The FAIR-NUSTAR facility will provide beams of radioactive ions with unprecedented intensities with the aim to study the atomic nucleus.

We will get information on the force acting between the nucleons inside the nucleus, with special emphasis on systems with exotic proton-to-neutron ratios: both proton rich and neutron rich nuclei. In extreme neutron-rich nuclei radical changes in their structure are expected with the possible disappearance of the classical shell gaps and magic numbers and the appearance of new ones. They are also important for nuclear astrophysics. HISPEC/DESPEC addresses this kind of questions using radioactive beams delivered by the energy buncher of the Low Energy Branch (LEB) of the Super Fragment Separator with energies of 3-150 MeV/u for reaction studies or stopped and implanted beam species for decay studies.

The project focuses on those aspects of nuclear investigations with rare isotope beams which can be uniquely addressed with thigh-resolution setups.

Decay studies lie at the very frontier of the field of exotic nuclei, since once the existence of an isotope has been demonstrated, the next elementary information we seek is how it decays, even an imprecise number on the half live of a new isotope can tell us a lot about the allowed or forbidden character of the decay. At the same time decay spectroscopy provides often primary information on excited states of nuclei far from stability. The advantage of the decay experiments is that they can be based on a relatively small number of events. A unique feature of the FAIR Super-FRS will be the access to regions where the waiting points for the r-process occur. For our understanding of the r-process nucleo-synthesis of heavy elements in supernova explosions we need to know the beta decay half life, the neutron branching ratios and the neutron (or two-neutron) separation energy of these nuclei. At the DESPEC set up we will be able to measure the first two quantities while the last will be measured either at ILIMA or at MATS. If the number of decays is sufficiently high, detailed spectroscopy will be possible and then questions such as isospin symmetry can be tested in mirror nuclei or the long standing Gamow Teller quenching problem in beta decay can be addressed in combination with charge exchange reactions performed at R3B or EXL. On a more fundamental level superallowed Fermi transitions in odd-odd N=Z nuclei can be used to explore issues such as the unitarity of the CKM matrix in the Standard Model of electroweak interactions. For the most exotic nuclei we can expect some unusual decay modes such as beta-delayed multi-neutron emission, beta delayed fission, or even direct neutron radioactivity. Another very important aspect of DESPEC is the possibility to study the decay properties of isomeric levels in nuclei which survive the flight time from the moment of production until the time of arrival to our set-up.

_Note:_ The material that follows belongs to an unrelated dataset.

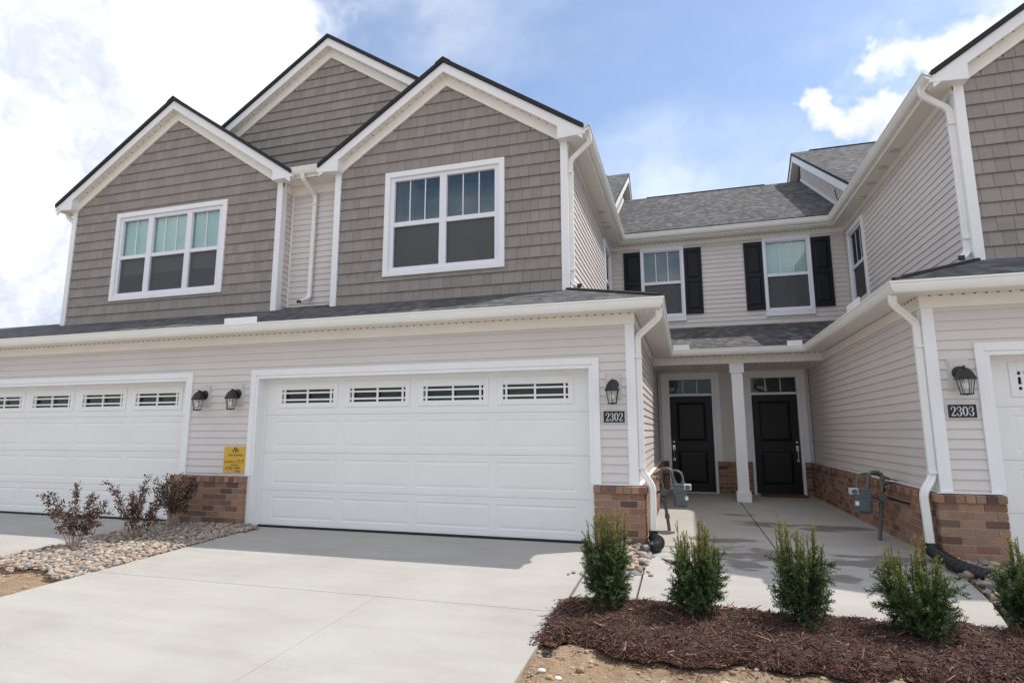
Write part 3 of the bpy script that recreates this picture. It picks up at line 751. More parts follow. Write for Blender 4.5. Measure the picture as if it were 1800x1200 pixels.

All of the experiments anticipated at DESPEC involve deep implantation of the ions in an active stopper prior to the decay. The detector will be highly pixellated, which allows us to correlate in time and space the signal of the initial pulse from implantation of the heavy ion with the signal produced in the same detector in the subsequent beta decay. Neutron and high resolution gamma-ray detectors in a compact arrangement around the active stopper in a highly flexible and modular geometry will be at the heart of this set-up. Complementary measurements using the Total Absorption Gamma technique and measurements of nuclear g-factors and quadrupole moments as well as level half lives are also foreseen.

In the previous paragraphs we have described the physics to be addressed at the radioactive decay set-up, the other fundamental pillar to study the properties of the nuclei is by means of nuclear reactions. They have the advantage of their high flexibility. By selecting a suitable combination of projectile target, and beam energy, we can obtain a variety of results ranging from the reaction products to the character of the states that are populated. At the HISPEC set-up these kind of studies can be carried out with radioactive beams of intermediate energies, as delivered by the energy buncher of the Super-FRS or at energies around the Coulomb barrier with further decelerated beams. Single step Coulomb excitations and fragmentation reactions at intermediate energies as well as inelastic scattering, transfer reactions and fusion evaporation reactions at lower energies will provide information about transition probabilities, single particle spectroscopic factors, high spin states, etc. By observing the single particle or collective vibrational or rotational character of the states we can conclude about basic properties of the nucleus such as the shape. These reactions are often complementary to those described at R3B or EXL. The advantage here is that one can use high resolution Ge detectors to measure the gamma de-excitation of the levels populated. The HISPEC set-up has at its core AGATA, the next generation γ-ray tracking array, with a resolving power hugely exceeding the presently available Ge-arrays. In addition, the setup will comprise beam tracking and identification detectors placed before and behind the secondary target, charged particle detectors, a plunger, a magnetic spectrometer and other ancillary detectors.